PROMPT
Quote the lines exactly, starting with the line that contains "Write the bpy" and ending with the line that contains "cd.dof.aperture_blades = 8", and leave out all other lines.

THE RECORDS
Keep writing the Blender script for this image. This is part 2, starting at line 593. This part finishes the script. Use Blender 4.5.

==

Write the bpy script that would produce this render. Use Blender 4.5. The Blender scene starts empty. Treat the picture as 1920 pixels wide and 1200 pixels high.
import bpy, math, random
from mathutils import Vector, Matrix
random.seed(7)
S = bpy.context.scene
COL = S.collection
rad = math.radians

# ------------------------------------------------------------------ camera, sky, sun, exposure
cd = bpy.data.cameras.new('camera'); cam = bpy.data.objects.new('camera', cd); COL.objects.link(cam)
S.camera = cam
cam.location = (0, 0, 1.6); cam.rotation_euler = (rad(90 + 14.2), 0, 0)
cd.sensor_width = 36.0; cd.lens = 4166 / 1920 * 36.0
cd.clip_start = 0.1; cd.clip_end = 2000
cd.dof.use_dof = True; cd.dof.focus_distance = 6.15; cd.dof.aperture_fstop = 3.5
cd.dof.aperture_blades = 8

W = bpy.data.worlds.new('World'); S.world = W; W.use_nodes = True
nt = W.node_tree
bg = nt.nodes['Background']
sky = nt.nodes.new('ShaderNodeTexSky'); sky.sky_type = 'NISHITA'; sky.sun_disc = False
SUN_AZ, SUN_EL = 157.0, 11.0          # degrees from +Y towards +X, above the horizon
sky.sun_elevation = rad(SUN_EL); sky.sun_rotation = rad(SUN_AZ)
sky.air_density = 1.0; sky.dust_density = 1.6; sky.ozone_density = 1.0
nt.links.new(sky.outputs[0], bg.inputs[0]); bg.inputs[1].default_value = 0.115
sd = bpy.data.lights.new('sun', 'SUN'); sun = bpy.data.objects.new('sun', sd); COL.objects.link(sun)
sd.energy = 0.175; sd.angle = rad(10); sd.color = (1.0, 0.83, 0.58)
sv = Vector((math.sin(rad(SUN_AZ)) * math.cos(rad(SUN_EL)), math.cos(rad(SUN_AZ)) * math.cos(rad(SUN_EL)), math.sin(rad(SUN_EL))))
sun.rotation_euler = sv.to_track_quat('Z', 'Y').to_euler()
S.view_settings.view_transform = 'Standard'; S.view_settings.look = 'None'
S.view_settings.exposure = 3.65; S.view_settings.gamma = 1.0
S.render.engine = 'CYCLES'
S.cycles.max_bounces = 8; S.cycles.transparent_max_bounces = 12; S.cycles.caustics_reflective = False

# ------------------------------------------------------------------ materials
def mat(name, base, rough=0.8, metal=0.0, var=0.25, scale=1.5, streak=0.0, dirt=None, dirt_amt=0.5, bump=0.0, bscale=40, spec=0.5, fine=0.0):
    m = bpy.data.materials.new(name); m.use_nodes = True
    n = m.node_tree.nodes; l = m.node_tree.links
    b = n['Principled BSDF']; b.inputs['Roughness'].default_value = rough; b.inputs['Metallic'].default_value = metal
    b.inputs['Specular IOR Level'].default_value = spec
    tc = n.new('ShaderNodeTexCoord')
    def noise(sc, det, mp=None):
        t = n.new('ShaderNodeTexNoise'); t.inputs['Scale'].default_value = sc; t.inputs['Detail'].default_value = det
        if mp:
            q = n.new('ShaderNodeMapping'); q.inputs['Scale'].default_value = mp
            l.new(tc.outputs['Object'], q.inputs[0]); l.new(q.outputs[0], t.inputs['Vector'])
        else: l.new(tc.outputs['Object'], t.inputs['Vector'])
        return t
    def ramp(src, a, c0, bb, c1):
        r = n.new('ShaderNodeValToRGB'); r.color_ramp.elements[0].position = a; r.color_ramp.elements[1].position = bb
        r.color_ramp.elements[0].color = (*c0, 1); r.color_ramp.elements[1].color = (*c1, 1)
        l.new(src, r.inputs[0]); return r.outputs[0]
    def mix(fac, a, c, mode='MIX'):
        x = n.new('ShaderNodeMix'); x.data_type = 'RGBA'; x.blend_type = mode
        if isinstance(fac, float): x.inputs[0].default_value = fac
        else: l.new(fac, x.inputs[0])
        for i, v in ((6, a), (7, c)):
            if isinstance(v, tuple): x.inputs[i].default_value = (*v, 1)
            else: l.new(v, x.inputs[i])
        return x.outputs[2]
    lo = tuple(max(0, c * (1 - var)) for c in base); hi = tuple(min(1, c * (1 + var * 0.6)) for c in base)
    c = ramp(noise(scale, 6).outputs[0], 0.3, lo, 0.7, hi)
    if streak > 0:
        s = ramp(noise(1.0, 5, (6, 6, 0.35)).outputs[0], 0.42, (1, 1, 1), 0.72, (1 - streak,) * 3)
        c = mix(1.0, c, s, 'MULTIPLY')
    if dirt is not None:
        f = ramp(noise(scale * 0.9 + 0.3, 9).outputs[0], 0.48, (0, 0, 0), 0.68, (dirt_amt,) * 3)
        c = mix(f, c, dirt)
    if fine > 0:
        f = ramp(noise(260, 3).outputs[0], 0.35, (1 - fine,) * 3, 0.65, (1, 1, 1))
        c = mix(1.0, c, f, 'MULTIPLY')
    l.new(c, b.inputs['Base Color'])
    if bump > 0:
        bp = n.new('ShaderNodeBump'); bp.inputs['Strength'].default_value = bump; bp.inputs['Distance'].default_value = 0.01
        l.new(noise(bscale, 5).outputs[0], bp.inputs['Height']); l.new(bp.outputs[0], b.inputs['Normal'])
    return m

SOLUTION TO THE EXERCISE
Write the bpy script that would produce this render. Use Blender 4.5. The Blender scene starts empty. Treat the picture as 1920 pixels wide and 1200 pixels high.
import bpy, math, random
from mathutils import Vector, Matrix
random.seed(7)
S = bpy.context.scene
COL = S.collection
rad = math.radians

# ------------------------------------------------------------------ camera, sky, sun, exposure
cd = bpy.data.cameras.new('camera'); cam = bpy.data.objects.new('camera', cd); COL.objects.link(cam)
S.camera = cam
cam.location = (0, 0, 1.6); cam.rotation_euler = (rad(90 + 14.2), 0, 0)
cd.sensor_width = 36.0; cd.lens = 4166 / 1920 * 36.0
cd.clip_start = 0.1; cd.clip_end = 2000
cd.dof.use_dof = True; cd.dof.focus_distance = 6.15; cd.dof.aperture_fstop = 3.5
cd.dof.aperture_blades = 8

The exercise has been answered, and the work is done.